Does playing live help you whittle down the songs that weren’t working?

Stand-up comics are really good at this. I love comedy—I’m not a standup comic. But one thing I appreciate about them is those people will write a bunch of jokes and just on blind faith try them out in public to see if they work or not. Which is crazy. I feel like a lot of the times with musicians, we don’t do that as much, or if we do, we’re very attached to the ideas as they are.

For us, we try to take the opposite approach which is, let’s go see if this is good enough. Even with these songs they changed a lot both in and out of a live context. We would play stuff and decide we did not like it at all, and we were out on it.  We’re reaching this point of playing everything and seeing what works and whatever doesn’t work, we’re getting a lot less precious with.

Do you have a favorite song out of the four on the EP?
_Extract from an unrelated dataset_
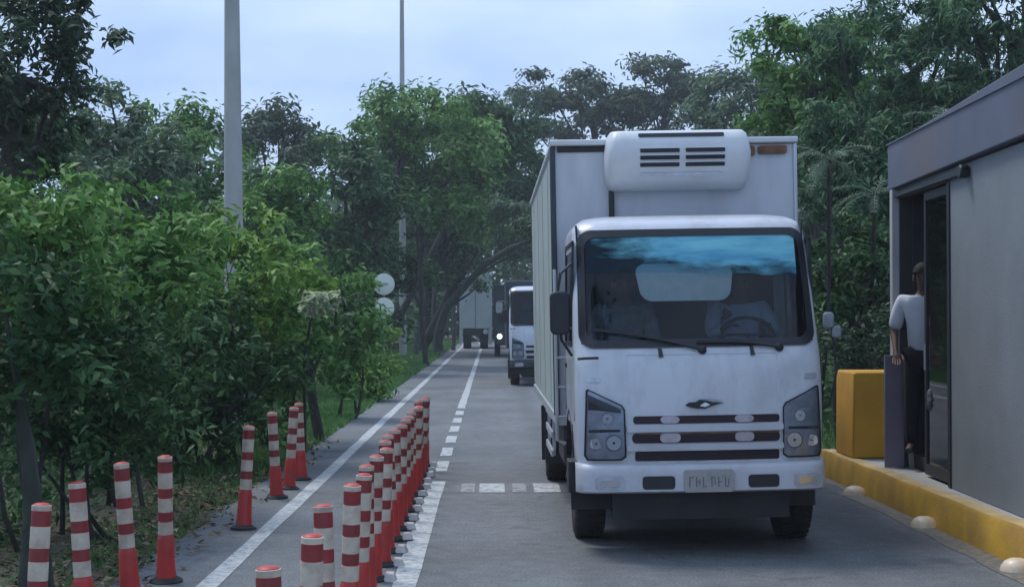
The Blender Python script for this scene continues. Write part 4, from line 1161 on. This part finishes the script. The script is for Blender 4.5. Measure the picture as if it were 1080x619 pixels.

I bet if you asked all of us we would have a different answer. “Take It or Leave It” is my favorite. Part of the reason I like that song so much is because it is deceivingly simple. The verse part and chorus part have a lot of overlap. So we’re taking this simple idea and evolving it as the song goes along. In “Take It or Leave It,” we indulge in the pop stuff for two minutes and you get to that bridge section and it opens up into this midwest-emo sort of thing. That song is really representative of what makes our band sound like our band.

I really respect my little sister’s music opinion. She has awesome taste in music and is just a really funny person. When we were getting ready to pick the singles for this EP, I sent her the record and she came back and said “You should put out ‘Out of Focus’ first and you should save ‘Take It or Leave It’ for when the record comes out.”


Go Indigo’s AVEC AMOR is out now. You can anticipate their first music video releasing in a few weeks, and another EP or two on the horizon next year.